Dr Susan Haedicke
Susan Haedicke is Associate Professor in the School of Theatre, Performance and Cultural Policy Studies at The University of Warwick and works as a professional freelance dramaturge in experimental and street theatres in France and the United States. Her area of research is European street theatre, on which she has published several articles and presented numerous conference papers. Her book on street theatre, tentatively titled Border Crossings in European Street Theatre, will be published in 2010 with Palgrave Macmillan.

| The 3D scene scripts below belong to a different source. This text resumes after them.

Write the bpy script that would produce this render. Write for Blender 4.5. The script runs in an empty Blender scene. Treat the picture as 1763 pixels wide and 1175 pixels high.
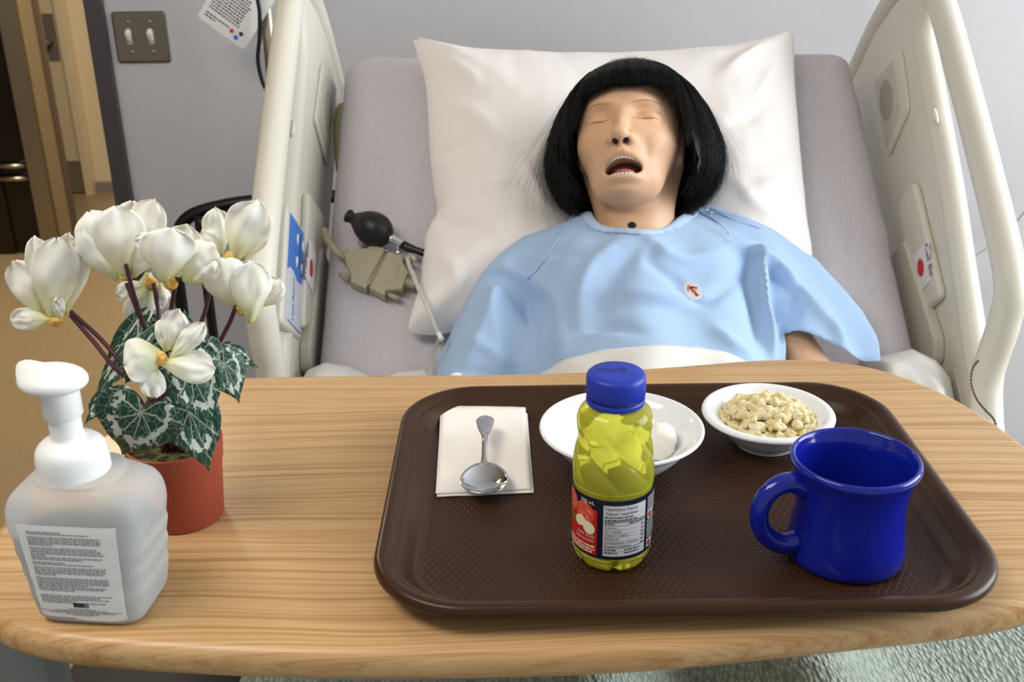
import bpy, bmesh, math, random
import numpy as np
from mathutils import Vector, Matrix
from mathutils import geometry as mgeo
from mathutils import noise as mnoise

random.seed(7); np.random.seed(7)
SC = bpy.context.scene
COL = SC.collection
PI = math.pi

# ---------------------------------------------------------------- camera
FPX = 1830.0
PITCH = math.radians(22.9); ROLL = math.radians(0.74)
CAM = np.array([0, 0, 1.6])
_f = np.array([0, math.cos(PITCH), -math.sin(PITCH)])
_r = np.array([1.0, 0, 0]); _u = np.array([0, math.sin(PITCH), math.cos(PITCH)])
_r2 = _r*math.cos(ROLL) - _u*math.sin(ROLL)
_u2 = _u*math.cos(ROLL) + _r*math.sin(ROLL)
cam_data = bpy.data.cameras.new('camera')
cam = bpy.data.objects.new('camera', cam_data); COL.objects.link(cam)
cam.location = CAM
cam.matrix_world = Matrix(((_r2[0], _u2[0], -_f[0], CAM[0]), (_r2[1], _u2[1], -_f[1], CAM[1]),
                           (_r2[2], _u2[2], -_f[2], CAM[2]), (0, 0, 0, 1)))
cam_data.sensor_width = 36; cam_data.lens = 36*FPX/1763; cam_data.clip_start = 0.05
cam_data.dof.use_dof = True; cam_data.dof.focus_distance = 0.95; cam_data.dof.aperture_fstop = 14
SC.camera = cam
# ---------------------------------------------------------------- light
SC.view_settings.view_transform = 'Standard'; SC.view_settings.look = 'None'
SC.view_settings.gamma = 1; SC.view_settings.use_curve_mapping = False
SC.view_settings.exposure = 0.1
world = bpy.data.worlds.new('world'); SC.world = world; world.use_nodes = True
wb = world.node_tree.nodes['Background']
wb.inputs[0].default_value = (0.90, 0.94, 1.0, 1); wb.inputs[1].default_value = 0.40

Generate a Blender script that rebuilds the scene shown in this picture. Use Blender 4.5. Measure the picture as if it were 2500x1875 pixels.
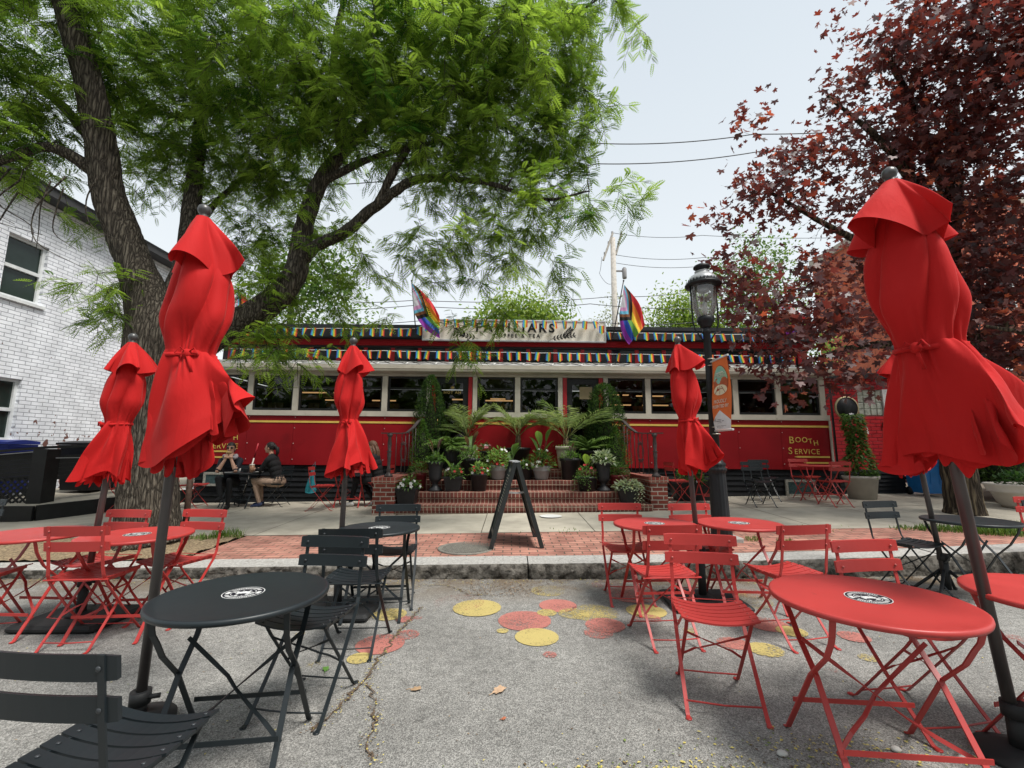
import bpy, math, random
import numpy as np
from mathutils import Vector, Matrix
R = math.radians
SC = bpy.context.scene
COL = SC.collection
rnd = random.Random(7)
for _o in list(bpy.data.objects): bpy.data.objects.remove(_o)

# ------------------------------------------------------------------ camera
cd = bpy.data.cameras.new('camera'); cam = bpy.data.objects.new('camera', cd); COL.objects.link(cam)
cam.location = (0, 0, 1.34); cam.rotation_euler = (R(90 + 8.403), 0, 0)
cd.sensor_fit = 'HORIZONTAL'; cd.sensor_width = 36; cd.lens = 15.84; cd.clip_start = .05; cd.clip_end = 2000
SC.camera = cam
SC.view_settings.view_transform = 'Standard'; SC.view_settings.look = 'None'
SC.view_settings.exposure = 1.65; SC.view_settings.gamma = 1
# ------------------------------------------------------------------ sky and light
SUN_EL, SUN_AZ = R(62), R(128)          # azimuth clockwise from +Y: the light comes from behind the camera, to its right
w = bpy.data.worlds.new('World'); SC.world = w; w.use_nodes = True
nt = w.node_tree; nt.nodes.clear()
out = nt.nodes.new('ShaderNodeOutputWorld'); bg = nt.nodes.new('ShaderNodeBackground')
sky = nt.nodes.new('ShaderNodeTexSky'); sky.sky_type = 'NISHITA'; sky.sun_disc = False
sky.sun_elevation = SUN_EL; sky.sun_rotation = SUN_AZ; sky.dust_density = 4; sky.air_density = 1.2
hs = nt.nodes.new('ShaderNodeHueSaturation'); hs.inputs['Saturation'].default_value = .25; hs.inputs['Value'].default_value = 1.0
mx = nt.nodes.new('ShaderNodeMixRGB'); mx.inputs[0].default_value = .8
tc = nt.nodes.new('ShaderNodeTexCoord'); sx = nt.nodes.new('ShaderNodeSeparateXYZ'); rp = nt.nodes.new('ShaderNodeValToRGB')
rp.color_ramp.elements[0].position = .0; rp.color_ramp.elements[0].color = (.87, .91, .925, 1)
rp.color_ramp.elements[1].position = .8; rp.color_ramp.elements[1].color = (.565, .64, .71, 1)
gm = nt.nodes.new('ShaderNodeMixRGB'); gm.blend_type = 'MULTIPLY'; gm.inputs[0].default_value = 1; gm.inputs[2].default_value = (8.2, 8.2, 8.2, 1)
L = nt.links.new
L(tc.outputs['Generated'], sx.inputs[0]); L(sx.outputs['Z'], rp.inputs[0]); L(rp.outputs[0], gm.inputs[1])
L(sky.outputs[0], hs.inputs['Color']); L(hs.outputs[0], mx.inputs[1]); L(gm.outputs[0], mx.inputs[2])
L(mx.outputs[0], bg.inputs[0]); bg.inputs[1].default_value = .05; L(bg.outputs[0], out.inputs[0])
sd = bpy.data.lights.new('sun', 'SUN'); sun = bpy.data.objects.new('sun', sd); COL.objects.link(sun)
sd.energy = 1.5; sd.angle = R(20); sd.color = (1, .96, .9)
_d = Vector((math.sin(SUN_AZ) * math.cos(SUN_EL), math.cos(SUN_AZ) * math.cos(SUN_EL), math.sin(SUN_EL)))
sun.rotation_euler = _d.to_track_quat('Z', 'Y').to_euler()

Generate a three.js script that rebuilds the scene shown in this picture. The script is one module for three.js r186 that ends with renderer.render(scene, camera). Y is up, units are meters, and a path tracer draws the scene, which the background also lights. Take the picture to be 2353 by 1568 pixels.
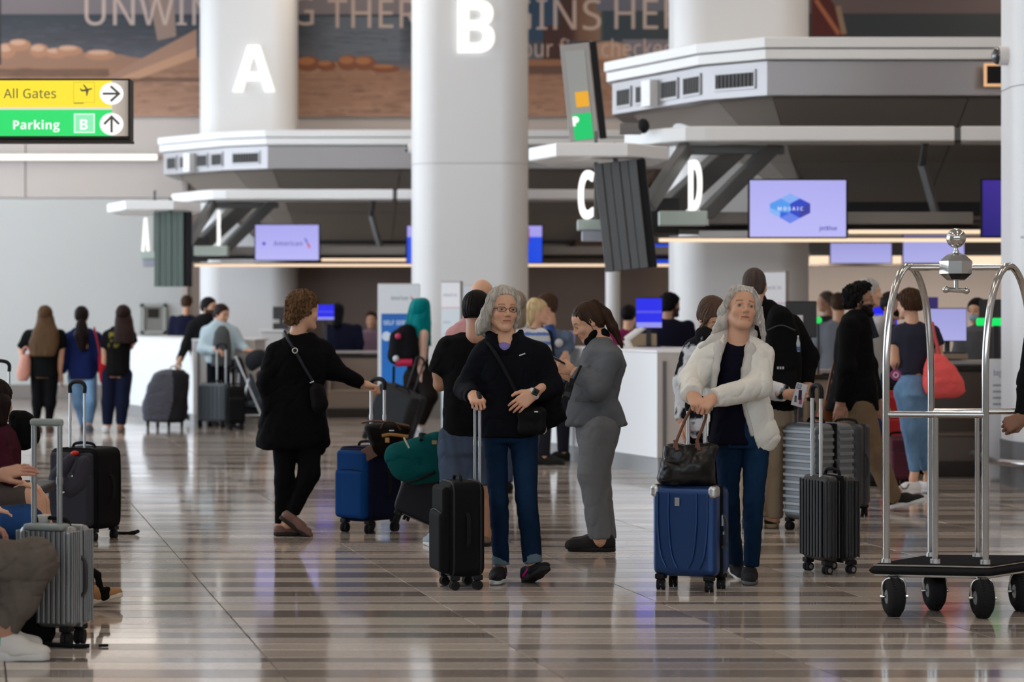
import * as THREE from 'three';
import { RoundedBoxGeometry } from 'three/addons/geometries/RoundedBoxGeometry.js';
import { TextGeometry } from 'three/addons/geometries/TextGeometry.js';
import { FontLoader } from 'three/addons/loaders/FontLoader.js';
import { mergeGeometries } from 'three/addons/utils/BufferGeometryUtils.js';
import { ImprovedNoise } from 'three/addons/math/ImprovedNoise.js';
import { RectAreaLightUniformsLib } from 'three/addons/lights/RectAreaLightUniformsLib.js';

// ------------------------------------------------------------ camera, sky, exposure
const W = 2353, H = 1568, F = 5500, CX = 1176.5, HY = 726, EY = 1.51;   // focal length and horizon in pixels, eye height in metres
const scene = new THREE.Scene();
const camera = new THREE.PerspectiveCamera(2 * Math.atan(H / 2 / F) * 180 / Math.PI, W / H, 0.3, 120);
camera.position.set(0, EY, 0);
camera.setViewOffset(W, H, 0, H / 2 - HY, W, H);
camera.focus = 13.6;
camera.userData.fStop = 2.6;
camera.updateProjectionMatrix();
const renderer = new THREE.WebGLRenderer({ antialias: true });
renderer.toneMapping = THREE.LinearToneMapping;
renderer.toneMappingExposure = 0.98;
renderer.shadowMap.enabled = true;
RectAreaLightUniformsLib.init();
const SKY = 4.6;
scene.background = new THREE.Color().setRGB(0.86 * SKY, 0.97 * SKY, 1.10 * SKY);   // even overcast sky, seen and entering through the window wall
const CEILING_LIGHT = 26.0, FRONT_SKY = 1;

// ------------------------------------------------------------ helpers
let seed = 7;
const rnd = () => { seed = (seed * 1664525 + 1013904223) >>> 0; return seed / 4294967296; };
const rr = (a, b) => a + (b - a) * rnd();
const V = (x, y, z) => new THREE.Vector3(x, y, z);
const at = (px, py, d) => V((px - CX) * d / F, EY + (HY - py) * d / F, -d);   // a pixel at a distance, as a point in the hall
const rad = (a) => a * Math.PI / 180;
const clamp = (x, a, b) => Math.min(b, Math.max(a, x));
const mix = (a, b, t) => a + (b - a) * t;
const sm = (a, b, x) => { const t = clamp((x - a) / (b - a), 0, 1); return t * t * (3 - 2 * t); };
const noiseGen = new ImprovedNoise();
const ns = (x, y, z) => noiseGen.noise(x + 31.7, y + 17.3, z + 5.1);

const used = new Map();
function numbered(name) { const n = used.get(name) ?? 0; used.set(name, n + 1); return n ? `${name}_${String(n).padStart(3, '0')}` : name; }
function tag(o, label, category, group) { Object.assign(o.userData, { label, category }); if (group) o.userData.group = group; return o; }
function thing(name, label, category, pos = V(0, 0, 0), turn = 0, group) {
  const o = new THREE.Group(); o.name = numbered(name); o.position.copy(pos); o.rotation.y = turn; scene.add(o);
  return tag(o, label, category, group);
}
function obj(name, geos, material, parent = scene) {
  let g = geos;
  if (Array.isArray(geos)) {
    const l = geos.map((x) => (x.index ? x.toNonIndexed() : x));
    for (const x of l) for (const k of Object.keys(x.attributes)) if (!['position', 'normal', 'uv'].includes(k)) x.deleteAttribute(k);
    g = l.length > 1 ? mergeGeometries(l) : l[0];
  }
  const m = new THREE.Mesh(g, material);
  m.name = parent === scene ? numbered(name) : partName(parent, name);
  m.castShadow = m.receiveShadow = true; parent.add(m); return m;
}
function partName(parent, name) { const c = (parent.userData._n ??= {}); const n = c[name] ?? 0; c[name] = n + 1; return n ? `${name}_${String(n).padStart(3, '0')}` : name; }
function struct(name, geos, material, parent = scene) { const m = obj(name, geos, material, parent); m.userData.kind = 'structure'; return m; }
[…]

Performance, Geography, History: Intersections and Traces
This was a street theatre project in the second-year module, European Street Theatre, in the Department of Theatre Studies. The over-arching objective of the project was to provide students with the opportunity to learn about street theatre through practice-based research in a variety of forms: as performers participating in workshops on acting skills needed for outdoor performance and thus using their bodies as research; as practitioners researching and devising a performance event; as archivists documenting their creative process as they develop the performance; as community activists researching a particular site in order to arouse public interest in its historical traces, cultural significances, and myths; and as spectators attending an international street theatre festival in France to experience first-hand the cutting-edge performance forms presented by professional companies from around the world. The hands-on teaching strategies challenged students to learn outside the traditional classroom setting in terms of materials, location, and experiential understanding. The most public aspect of the project was The Tocil Wood Project, an aesthetic exploration of a specific geographical place and its historical traces and contemporary cultural significances. The students collected and reworked source materials on the geographic location, deliberately interweaving facts from the past, ancient legends and hearsay, geographical details, cultural memory, and chance encounters with passers-by and devised a site-specific performance installation as an artistic response to the actual place. The performance took place in April 2008. Another key aspect of Performance, Geography, History: Intersections and Traces was taking the students to Viva Cité, the international street theatre festival in Sotteville-lès-Rouen, France, in June 2008. This trip included both students enrolled in the module in 2007/2008 and in 2008/2009.